Mais, ce qui réunira les laïques de droite, comme de gauche sera sans doute cet adage : la laïcité, elle, n’est pas une opinion, c’est la liberté d’en avoir une.

Lucia de Brouckère assignait ainsi à la laïcité l’objectif de construire une société juste, progressiste et fraternelle. Une société qui puisse assurer à chacun la liberté de la pensée et de son expression par l’adoption du libre examen comme méthode de pensée et d’action en dehors de tout dogme. La laïcité, c’est aussi et surtout une posture humaniste, ouverte, basée sur l’émancipation de l’individu qui va faire ses emplettes, ses choix, précisément à partir des outils que lui procure l’autonomie.

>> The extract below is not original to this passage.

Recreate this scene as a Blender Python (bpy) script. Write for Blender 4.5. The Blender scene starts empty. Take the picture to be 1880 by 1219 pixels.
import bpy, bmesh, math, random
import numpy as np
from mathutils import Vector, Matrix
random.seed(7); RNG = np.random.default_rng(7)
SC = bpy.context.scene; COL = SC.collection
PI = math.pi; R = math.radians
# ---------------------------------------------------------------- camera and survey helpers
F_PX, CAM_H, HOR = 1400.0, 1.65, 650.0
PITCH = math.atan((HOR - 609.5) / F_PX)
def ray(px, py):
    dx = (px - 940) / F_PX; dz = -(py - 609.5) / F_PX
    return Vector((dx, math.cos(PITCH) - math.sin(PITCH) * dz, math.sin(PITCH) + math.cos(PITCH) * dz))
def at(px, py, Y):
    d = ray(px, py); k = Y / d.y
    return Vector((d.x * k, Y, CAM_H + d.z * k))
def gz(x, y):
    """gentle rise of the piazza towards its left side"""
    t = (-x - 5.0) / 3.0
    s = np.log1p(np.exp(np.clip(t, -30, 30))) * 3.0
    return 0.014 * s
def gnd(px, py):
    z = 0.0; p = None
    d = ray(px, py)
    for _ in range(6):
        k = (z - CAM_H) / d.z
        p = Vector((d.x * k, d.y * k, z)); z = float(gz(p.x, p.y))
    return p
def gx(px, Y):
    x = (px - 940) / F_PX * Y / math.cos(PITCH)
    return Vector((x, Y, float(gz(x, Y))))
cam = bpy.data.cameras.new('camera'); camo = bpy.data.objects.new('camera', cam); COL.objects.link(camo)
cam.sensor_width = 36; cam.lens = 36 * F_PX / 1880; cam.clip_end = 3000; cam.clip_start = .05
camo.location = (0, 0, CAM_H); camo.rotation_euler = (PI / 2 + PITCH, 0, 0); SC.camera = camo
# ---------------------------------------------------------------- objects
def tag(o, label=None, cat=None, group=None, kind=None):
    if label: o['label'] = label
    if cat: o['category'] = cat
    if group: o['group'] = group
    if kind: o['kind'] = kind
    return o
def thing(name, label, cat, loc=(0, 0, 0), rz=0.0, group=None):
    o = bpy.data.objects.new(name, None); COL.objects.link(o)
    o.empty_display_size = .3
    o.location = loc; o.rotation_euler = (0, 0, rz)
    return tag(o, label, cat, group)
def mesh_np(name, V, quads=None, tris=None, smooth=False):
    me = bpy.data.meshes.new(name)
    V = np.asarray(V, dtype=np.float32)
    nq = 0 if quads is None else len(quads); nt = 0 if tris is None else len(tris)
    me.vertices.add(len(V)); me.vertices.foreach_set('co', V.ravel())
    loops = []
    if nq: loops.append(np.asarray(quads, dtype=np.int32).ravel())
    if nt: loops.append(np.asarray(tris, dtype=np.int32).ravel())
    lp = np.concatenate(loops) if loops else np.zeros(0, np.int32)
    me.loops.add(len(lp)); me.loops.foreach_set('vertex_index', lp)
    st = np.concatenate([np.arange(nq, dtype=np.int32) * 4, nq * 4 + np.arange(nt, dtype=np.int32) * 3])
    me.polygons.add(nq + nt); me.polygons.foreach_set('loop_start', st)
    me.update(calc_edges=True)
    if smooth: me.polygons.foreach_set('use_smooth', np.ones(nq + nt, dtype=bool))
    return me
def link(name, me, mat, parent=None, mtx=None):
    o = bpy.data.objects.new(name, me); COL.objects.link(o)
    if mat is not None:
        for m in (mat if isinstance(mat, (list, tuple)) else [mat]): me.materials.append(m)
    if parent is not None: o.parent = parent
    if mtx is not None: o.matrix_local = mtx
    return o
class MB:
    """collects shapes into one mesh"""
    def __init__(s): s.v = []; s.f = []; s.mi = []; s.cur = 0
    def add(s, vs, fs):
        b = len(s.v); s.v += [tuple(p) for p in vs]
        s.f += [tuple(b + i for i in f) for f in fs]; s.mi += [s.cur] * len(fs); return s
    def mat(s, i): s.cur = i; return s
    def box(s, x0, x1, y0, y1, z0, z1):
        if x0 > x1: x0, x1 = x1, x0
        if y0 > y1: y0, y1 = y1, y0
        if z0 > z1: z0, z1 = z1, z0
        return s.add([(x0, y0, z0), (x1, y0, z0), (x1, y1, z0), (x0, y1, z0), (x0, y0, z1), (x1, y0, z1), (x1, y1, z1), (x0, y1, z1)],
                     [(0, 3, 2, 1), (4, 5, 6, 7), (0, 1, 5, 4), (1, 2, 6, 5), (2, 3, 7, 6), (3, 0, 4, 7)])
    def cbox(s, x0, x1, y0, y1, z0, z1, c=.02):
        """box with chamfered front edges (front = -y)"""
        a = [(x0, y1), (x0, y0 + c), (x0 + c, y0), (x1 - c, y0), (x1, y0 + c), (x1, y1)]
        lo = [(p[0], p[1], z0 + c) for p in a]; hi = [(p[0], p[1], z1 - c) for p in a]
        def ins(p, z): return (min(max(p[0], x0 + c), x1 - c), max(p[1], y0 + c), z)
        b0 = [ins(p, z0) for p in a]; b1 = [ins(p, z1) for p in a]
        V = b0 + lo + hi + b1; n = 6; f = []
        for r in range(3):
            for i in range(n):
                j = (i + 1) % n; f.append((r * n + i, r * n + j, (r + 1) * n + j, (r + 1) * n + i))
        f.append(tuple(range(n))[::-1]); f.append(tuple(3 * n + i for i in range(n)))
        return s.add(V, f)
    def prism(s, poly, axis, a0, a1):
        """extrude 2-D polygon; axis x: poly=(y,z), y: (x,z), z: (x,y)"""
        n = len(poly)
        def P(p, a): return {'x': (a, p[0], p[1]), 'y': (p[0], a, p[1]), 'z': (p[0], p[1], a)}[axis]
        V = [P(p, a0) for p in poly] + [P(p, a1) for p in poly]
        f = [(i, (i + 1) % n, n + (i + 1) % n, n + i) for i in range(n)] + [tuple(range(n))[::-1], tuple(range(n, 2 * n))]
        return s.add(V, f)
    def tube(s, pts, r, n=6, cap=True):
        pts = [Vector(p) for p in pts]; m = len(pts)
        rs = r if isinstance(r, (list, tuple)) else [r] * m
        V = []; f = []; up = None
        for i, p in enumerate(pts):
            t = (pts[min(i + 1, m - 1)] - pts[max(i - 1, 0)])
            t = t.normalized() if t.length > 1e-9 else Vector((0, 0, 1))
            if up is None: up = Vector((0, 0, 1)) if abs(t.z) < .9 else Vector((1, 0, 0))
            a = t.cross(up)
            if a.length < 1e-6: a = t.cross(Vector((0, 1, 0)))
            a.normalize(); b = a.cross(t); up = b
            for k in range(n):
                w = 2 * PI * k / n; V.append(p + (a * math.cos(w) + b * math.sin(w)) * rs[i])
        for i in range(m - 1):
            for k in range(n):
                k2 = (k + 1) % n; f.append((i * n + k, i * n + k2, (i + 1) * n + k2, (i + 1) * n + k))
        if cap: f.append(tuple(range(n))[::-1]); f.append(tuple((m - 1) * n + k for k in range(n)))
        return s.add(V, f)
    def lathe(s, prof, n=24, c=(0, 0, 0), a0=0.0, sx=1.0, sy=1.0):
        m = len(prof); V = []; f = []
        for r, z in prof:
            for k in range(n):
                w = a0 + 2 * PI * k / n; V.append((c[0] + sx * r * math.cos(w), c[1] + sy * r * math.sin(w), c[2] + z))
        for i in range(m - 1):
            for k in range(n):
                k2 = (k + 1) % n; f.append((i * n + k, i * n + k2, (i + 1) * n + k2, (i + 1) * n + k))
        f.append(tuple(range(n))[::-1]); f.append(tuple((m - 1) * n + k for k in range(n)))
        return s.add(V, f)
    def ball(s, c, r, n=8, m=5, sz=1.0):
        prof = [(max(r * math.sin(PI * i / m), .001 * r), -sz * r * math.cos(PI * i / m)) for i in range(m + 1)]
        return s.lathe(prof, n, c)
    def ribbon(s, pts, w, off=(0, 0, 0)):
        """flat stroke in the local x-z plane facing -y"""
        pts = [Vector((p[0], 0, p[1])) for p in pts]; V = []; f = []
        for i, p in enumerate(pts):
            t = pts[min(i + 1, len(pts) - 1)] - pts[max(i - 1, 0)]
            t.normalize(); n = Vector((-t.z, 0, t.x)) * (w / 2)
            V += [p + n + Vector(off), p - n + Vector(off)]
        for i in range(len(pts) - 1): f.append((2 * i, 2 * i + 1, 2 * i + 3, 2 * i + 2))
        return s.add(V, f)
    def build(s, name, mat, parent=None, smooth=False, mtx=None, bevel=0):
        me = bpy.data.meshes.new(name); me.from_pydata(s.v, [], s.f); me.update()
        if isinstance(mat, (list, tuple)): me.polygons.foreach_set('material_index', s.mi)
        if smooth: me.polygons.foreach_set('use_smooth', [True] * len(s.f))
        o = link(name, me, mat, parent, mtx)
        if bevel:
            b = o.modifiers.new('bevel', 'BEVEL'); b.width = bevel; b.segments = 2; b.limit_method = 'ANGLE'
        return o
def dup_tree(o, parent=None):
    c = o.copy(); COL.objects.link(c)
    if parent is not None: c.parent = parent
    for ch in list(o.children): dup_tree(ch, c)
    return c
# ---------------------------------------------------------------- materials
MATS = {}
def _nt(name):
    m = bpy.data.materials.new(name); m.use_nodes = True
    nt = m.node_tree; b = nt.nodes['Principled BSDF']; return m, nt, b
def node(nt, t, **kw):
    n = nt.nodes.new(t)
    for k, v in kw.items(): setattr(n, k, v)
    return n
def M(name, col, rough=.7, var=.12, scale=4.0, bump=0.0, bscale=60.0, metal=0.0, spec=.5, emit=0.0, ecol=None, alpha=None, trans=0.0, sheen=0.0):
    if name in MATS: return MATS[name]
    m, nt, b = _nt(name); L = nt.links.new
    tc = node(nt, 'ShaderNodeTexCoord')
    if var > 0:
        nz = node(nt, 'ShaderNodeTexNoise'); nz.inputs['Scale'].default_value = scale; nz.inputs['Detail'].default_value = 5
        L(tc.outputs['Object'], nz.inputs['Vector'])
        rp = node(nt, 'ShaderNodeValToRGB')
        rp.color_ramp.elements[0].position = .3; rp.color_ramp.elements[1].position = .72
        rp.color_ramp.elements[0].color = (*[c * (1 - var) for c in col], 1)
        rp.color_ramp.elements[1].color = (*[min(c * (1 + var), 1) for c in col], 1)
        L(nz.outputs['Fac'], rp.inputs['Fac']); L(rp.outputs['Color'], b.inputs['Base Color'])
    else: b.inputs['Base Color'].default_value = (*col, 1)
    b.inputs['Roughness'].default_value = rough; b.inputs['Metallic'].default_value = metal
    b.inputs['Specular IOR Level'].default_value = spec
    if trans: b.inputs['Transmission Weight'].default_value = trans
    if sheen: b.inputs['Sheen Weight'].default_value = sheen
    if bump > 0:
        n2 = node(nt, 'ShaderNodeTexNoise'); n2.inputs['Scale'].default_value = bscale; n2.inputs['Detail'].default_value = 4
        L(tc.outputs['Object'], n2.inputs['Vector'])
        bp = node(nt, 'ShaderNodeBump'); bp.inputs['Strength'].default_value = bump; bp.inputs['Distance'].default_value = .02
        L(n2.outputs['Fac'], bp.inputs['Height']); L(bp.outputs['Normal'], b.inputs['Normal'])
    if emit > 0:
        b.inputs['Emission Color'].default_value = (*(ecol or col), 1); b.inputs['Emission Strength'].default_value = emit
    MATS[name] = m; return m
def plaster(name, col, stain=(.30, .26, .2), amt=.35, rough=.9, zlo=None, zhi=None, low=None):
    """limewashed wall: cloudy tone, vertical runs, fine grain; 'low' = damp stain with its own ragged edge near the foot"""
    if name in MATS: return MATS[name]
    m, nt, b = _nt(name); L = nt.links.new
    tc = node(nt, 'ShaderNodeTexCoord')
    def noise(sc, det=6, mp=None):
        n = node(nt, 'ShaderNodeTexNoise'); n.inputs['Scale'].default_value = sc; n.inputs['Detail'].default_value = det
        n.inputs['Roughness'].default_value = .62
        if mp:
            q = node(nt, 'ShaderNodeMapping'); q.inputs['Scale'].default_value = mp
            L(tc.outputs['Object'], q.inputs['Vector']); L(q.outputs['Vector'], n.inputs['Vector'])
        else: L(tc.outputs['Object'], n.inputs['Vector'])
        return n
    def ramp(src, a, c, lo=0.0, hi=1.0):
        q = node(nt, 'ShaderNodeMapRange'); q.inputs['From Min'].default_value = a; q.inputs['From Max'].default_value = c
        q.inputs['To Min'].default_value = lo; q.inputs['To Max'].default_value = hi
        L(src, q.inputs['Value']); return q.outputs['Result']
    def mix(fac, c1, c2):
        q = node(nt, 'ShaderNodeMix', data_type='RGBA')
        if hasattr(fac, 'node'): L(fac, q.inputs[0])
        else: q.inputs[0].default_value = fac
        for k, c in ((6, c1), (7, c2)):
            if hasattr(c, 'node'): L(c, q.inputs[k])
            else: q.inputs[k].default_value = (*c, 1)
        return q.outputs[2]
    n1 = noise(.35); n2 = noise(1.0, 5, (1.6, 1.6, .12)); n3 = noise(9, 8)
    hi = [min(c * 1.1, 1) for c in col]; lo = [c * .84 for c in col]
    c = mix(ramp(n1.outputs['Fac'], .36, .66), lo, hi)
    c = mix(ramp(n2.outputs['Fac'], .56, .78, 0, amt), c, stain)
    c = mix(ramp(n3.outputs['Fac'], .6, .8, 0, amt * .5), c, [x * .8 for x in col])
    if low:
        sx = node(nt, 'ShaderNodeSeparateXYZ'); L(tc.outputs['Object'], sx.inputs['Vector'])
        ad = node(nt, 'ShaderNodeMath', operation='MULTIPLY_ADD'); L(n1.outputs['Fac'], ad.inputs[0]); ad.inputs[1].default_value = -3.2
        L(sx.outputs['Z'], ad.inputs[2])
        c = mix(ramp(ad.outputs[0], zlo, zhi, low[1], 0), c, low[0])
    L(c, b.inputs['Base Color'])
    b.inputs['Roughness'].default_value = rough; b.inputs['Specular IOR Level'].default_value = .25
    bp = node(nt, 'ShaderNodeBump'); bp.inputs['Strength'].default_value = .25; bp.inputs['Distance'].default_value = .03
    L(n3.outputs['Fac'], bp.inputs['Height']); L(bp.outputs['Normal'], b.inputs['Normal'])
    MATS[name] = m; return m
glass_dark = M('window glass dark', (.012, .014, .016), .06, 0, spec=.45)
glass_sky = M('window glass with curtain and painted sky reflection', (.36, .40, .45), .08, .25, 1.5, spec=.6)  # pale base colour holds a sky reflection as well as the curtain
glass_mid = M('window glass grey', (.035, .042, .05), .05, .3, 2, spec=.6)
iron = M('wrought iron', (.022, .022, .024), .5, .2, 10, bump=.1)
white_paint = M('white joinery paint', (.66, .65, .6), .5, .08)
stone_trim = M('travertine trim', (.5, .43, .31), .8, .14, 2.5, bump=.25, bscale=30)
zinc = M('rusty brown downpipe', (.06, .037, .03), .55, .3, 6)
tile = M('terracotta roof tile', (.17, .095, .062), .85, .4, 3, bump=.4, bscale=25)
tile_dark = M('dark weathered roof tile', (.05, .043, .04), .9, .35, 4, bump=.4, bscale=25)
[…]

Le principe de laïcité a pour corollaire de garantir à tous une vie digne et l’accès aux outils qui permettent l’autonomie des consciences et des choix. Au lieu de se satisfaire d’une égalité abstraite, le mouvement laïque poursuit des égalisations fondées sur l’instruction et revendique prioritairement le respect des personnes et la libre rencontre des idées.

 

Sources

Stengers Jean. L’origine de la droite et de la gauche dans la vie politique belge au XIXe siècle. In: Revue belge de philologie et d’histoire, tome 82, fasc. 1-2, 2004. Belgique – Europe – Afrique. Deux siècles d’histoire contemporaine. Méthode et réflexions. Recueil d’articles de Jean Stengers. pp. 271-292.

Le clivage GAUCHE-DROITE en politique: le décrypter pour l’analyser, par Perrine Detober, permanente au CIEP Communautaire.